▸ Information provided:

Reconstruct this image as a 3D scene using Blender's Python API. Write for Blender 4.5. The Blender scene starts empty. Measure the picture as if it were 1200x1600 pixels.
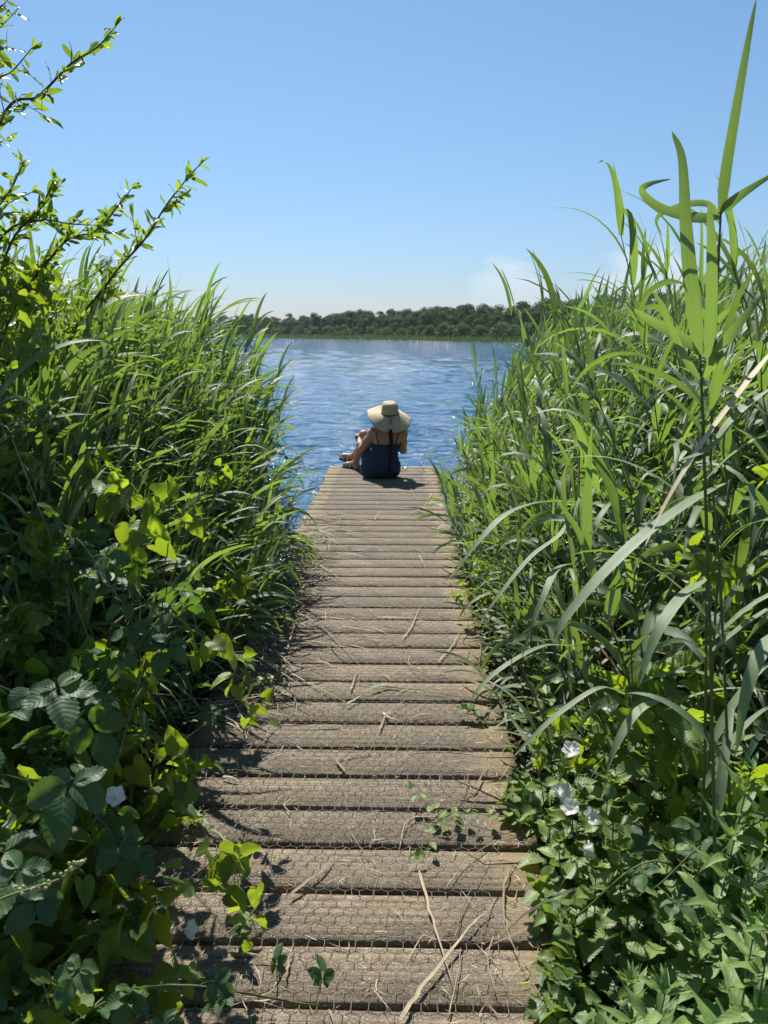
import bpy, math, random
import numpy as np
from mathutils import Vector, Euler, Matrix

R = math.radians
rng = np.random.default_rng(11)
random.seed(5)
sc = bpy.context.scene
COL = sc.collection

# ------------------------------------------------------------------ camera
CAM_H = 1.53
cam = bpy.data.cameras.new("Camera")
cam.sensor_fit = 'VERTICAL'; cam.sensor_height = 36.0; cam.sensor_width = 27.0
cam.lens = 36.0 * 1180.0 / 1600.0
cam.clip_start = 0.02; cam.clip_end = 6000
cam.dof.use_dof = True; cam.dof.focus_distance = 5.0; cam.dof.aperture_fstop = 16.0
co = bpy.data.objects.new("Camera", cam); COL.objects.link(co)
co.location = (0, 0, CAM_H)
co.rotation_euler = (R(90 - 13.44), 0, R(1.2))
sc.camera = co
sc.render.resolution_x = 768; sc.render.resolution_y = 1024

# ------------------------------------------------------------------ light
SUN_EL, SUN_AZ = 50.0, 17.0            # azimuth: degrees to the left of +Y
sun = bpy.data.lights.new("Sun", 'SUN'); sun.energy = 5.0; sun.angle = R(0.53); sun.color = (1.0, 0.955, 0.88)
so = bpy.data.objects.new("Sun", sun); COL.objects.link(so)
sdir = Vector((-math.sin(R(SUN_AZ)) * math.cos(R(SUN_EL)), math.cos(R(SUN_AZ)) * math.cos(R(SUN_EL)), math.sin(R(SUN_EL))))
so.rotation_euler = sdir.to_track_quat('Z', 'Y').to_euler()
so.location = (-5, 12, 20)

w = bpy.data.worlds.new("World"); sc.world = w; w.use_nodes = True
nt = w.node_tree; nt.nodes.clear()
def N(t, typ, **kw):
    n = t.nodes.new(typ)
    for k, v in kw.items(): setattr(n, k, v)
    return n
def LK(t, a, b): t.links.new(a, b)
def MATH(t, op, a, b=None, c=None, clamp=False):
    n = t.nodes.new('ShaderNodeMath'); n.operation = op; n.use_clamp = clamp
    for i, v in enumerate((a, b, c)):
        if v is None: continue
        if isinstance(v, (int, float)): n.inputs[i].default_value = v
        else: t.links.new(v, n.inputs[i])
    return n.outputs[0]
def MIXC(t, f, a, b, blend='MIX'):
    n = t.nodes.new('ShaderNodeMix'); n.data_type = 'RGBA'; n.blend_type = blend
    for s, v in ((n.inputs['Factor'], f), (n.inputs[6], a), (n.inputs[7], b)):
        if isinstance(v, (int, float)): s.default_value = v
        elif isinstance(v, tuple): s.default_value = (*v, 1) if len(v) == 3 else v
        else: t.links.new(v, s)
    return n.outputs[2]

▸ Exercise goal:
Your task is to reproduce exactly the lines from the start of the data above through the line containing "from mathutils import Vector, Euler, Matrix", leaving every picture out.

▸ Exercise answer:
Reconstruct this image as a 3D scene using Blender's Python API. Write for Blender 4.5. The Blender scene starts empty. Measure the picture as if it were 1200x1600 pixels.
import bpy, math, random
import numpy as np
from mathutils import Vector, Euler, Matrix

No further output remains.